Credit Unions of Canadian Cooperative Association are as good as big as any other commercial bank of Canada and compete effectively in the financial sector. Members who join at nominal membership cost get shares at the end of the year on the basis of their transactions with the cooperative society. This provides members incentive and also enable efficient member participation.

Although Indian cooperatives have a brand image in milk (Amul), fertilisers (KRIBCO & IFFCO), and fruits in some areas, rural credit cooperatives that mostly serve the small and marginal farmers and artisans and small enterprises carry an image of mistrust due to excessive political interference, misgovernance and mismanagement. The efforts to rectify these through legal reform in the shape of 97th Constitution Amendment Act, 2011, has been struck down by the Gujarat High Court, except for upholding the amendment to Article 19, Section 4 (C).

NEW AVATAR

Various committees on cooperatives have untiringly repeated ‘Cooperatives have failed but must succeed.’ Now, the NABARD after its supervision for the last three decades is tired of listening to this and wanted to clothe the bony PACS with business correspondent (BC) robes! Luckily, the clarifications on the misunderstood circular dated July 22, 2013, came sooner than later.

The purport of the clarification is that the technologically enabled PACS with sound financials can choose to become BCs by separating their core and non-core businesses and give better value to their members, in line with the recommendations of the RBI Expert Committee.

PACS as BCs can set up ATMs and also accept deposits for their principals that would have the guarantee of the Deposit Insurance and Credit Guarantee Corporation (DICGCI), as the principals are RBI licensed banks. This would help speeding up financial inclusion in the villages, as commercial banks and existing BCs are finding it difficult to reach out to remote villages.

The role of BCs as mentioned in the 2012-13 first quarter monetary policy (para 72) RBI briefly reads thus: “While all the efforts made for financial inclusion have expanded the access to banking services, it is also important that quality services are provided through newly set up ICT-based BC delivery model. It is, therefore, necessary to have an intermediate brick and mortar structure between the present base branch and BC locations so as to provide support to about 8-10 BC units at a reasonable distance of 3-4 km. .” The BC model allows banks to do cash-in-cash-out transactions at a location much closer to the rural population, thus addressing the last mile problem.

PACS’ usefulness

As on March 31, 2013, banks have reported deploying 195,380 business correspondents that covered 221,341 villages, according to the latest available RBI data.

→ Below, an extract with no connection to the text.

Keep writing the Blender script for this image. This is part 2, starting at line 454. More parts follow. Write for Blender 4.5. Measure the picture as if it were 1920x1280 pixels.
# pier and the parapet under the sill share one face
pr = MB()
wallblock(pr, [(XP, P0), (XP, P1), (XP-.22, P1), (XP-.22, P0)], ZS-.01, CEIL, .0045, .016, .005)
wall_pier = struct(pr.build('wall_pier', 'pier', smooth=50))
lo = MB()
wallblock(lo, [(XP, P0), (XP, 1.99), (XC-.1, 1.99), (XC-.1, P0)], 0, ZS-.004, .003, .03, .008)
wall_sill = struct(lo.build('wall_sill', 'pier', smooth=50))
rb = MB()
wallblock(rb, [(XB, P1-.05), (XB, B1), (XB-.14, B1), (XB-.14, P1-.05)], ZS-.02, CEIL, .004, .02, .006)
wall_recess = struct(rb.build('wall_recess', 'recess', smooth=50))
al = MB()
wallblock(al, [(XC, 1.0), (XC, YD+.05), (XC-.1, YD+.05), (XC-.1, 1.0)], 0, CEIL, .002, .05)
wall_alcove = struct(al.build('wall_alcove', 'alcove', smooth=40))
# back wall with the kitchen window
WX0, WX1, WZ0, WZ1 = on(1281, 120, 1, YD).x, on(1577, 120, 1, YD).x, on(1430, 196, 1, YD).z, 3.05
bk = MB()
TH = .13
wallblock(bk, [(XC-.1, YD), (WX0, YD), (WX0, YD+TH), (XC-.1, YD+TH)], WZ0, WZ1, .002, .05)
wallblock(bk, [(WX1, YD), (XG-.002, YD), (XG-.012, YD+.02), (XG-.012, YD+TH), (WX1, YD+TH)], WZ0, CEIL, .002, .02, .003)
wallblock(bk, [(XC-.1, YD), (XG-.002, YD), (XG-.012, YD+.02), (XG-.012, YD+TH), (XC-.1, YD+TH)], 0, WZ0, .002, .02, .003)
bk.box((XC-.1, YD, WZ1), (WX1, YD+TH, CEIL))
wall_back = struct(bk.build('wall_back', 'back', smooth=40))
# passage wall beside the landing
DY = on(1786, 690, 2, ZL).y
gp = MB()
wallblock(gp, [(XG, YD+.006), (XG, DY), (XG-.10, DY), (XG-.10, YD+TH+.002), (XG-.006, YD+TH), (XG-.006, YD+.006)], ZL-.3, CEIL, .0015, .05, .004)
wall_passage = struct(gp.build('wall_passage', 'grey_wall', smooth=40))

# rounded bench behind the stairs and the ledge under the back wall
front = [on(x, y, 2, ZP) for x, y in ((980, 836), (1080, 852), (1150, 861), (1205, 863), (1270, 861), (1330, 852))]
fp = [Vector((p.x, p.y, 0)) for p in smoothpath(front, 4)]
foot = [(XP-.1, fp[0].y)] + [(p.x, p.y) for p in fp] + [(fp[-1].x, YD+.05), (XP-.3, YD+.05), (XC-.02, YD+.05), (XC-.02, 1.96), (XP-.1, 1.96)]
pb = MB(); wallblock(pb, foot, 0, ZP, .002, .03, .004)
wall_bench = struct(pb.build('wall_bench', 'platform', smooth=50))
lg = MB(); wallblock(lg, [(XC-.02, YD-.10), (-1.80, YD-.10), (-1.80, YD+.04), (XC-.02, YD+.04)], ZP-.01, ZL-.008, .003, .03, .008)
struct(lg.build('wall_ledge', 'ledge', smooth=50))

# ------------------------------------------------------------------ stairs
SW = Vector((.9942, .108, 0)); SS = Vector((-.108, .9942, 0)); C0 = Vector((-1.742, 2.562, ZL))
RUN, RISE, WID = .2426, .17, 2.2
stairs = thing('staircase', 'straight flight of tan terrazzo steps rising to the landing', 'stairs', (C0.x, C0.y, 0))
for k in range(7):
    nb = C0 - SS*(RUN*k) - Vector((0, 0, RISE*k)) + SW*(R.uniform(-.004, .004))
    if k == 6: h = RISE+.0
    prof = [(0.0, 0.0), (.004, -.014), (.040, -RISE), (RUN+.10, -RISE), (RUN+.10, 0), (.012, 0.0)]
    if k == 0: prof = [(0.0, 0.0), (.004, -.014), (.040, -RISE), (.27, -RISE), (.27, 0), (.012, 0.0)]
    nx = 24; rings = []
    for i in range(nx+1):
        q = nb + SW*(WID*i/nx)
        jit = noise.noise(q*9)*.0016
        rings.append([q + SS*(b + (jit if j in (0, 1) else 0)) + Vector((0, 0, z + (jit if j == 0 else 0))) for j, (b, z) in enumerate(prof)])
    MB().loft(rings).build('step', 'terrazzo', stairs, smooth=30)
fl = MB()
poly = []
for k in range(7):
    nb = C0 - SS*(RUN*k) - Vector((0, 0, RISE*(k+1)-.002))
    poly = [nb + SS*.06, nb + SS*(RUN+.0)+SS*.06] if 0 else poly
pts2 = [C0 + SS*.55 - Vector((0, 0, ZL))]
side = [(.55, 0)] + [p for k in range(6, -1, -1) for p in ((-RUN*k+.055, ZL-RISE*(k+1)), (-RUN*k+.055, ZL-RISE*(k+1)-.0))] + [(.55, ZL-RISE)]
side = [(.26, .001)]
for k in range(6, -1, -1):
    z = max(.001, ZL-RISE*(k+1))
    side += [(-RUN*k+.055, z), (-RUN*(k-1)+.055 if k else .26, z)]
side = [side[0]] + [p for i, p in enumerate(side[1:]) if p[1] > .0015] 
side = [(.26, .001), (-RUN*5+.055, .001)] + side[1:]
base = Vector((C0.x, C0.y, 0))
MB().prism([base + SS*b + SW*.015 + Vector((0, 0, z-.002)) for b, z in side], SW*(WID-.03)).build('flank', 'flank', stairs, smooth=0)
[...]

Data relating to credit extended and deposits secured by these BCs is not yet clear. If we were to go by the concerns of the regulator expressed in the recent past, the gap in expectations is still large and therefore, there is need for alternative models of BCs to come into being.

The Deputy Governor RBI, K. C. Chakrabarty says: “Banks must not approach financial inclusion as charity but as viable business model.” This now applies equally to District Central Cooperative Banks (DCCBs) and State Cooperative Banks (SCBs).

Low volumes of transactions would not make the BCs viable. Most PACS have only low volumes because their agricultural lending is in a large measure only to the small and marginal farmers.

An RBI committee has clearly mentioned that but for the PACS’ role in farm credit, this clientele would have been starved of institutional credit.

This leaves us with the logical conclusion that the PACS would end up as losing entities even as BCs; more so, because the their principals would not be in a position to pay more commission than their commercial bank counterparts.

While the DCCBs could be in core banking solutions, the manually operated PACS with inefficient accounting practices would not serve as BCs capable of delivering financial inclusion results.

There must be a firm resolve on the part of all the existing PACS that they should mop up share capital to cover additional business risks other than credit risks. Active members should be legally defined in the State cooperative laws; these alone should have say in the governance and management of affairs of PACS.

(The author is former Member of an RBI expert committee and an economist.)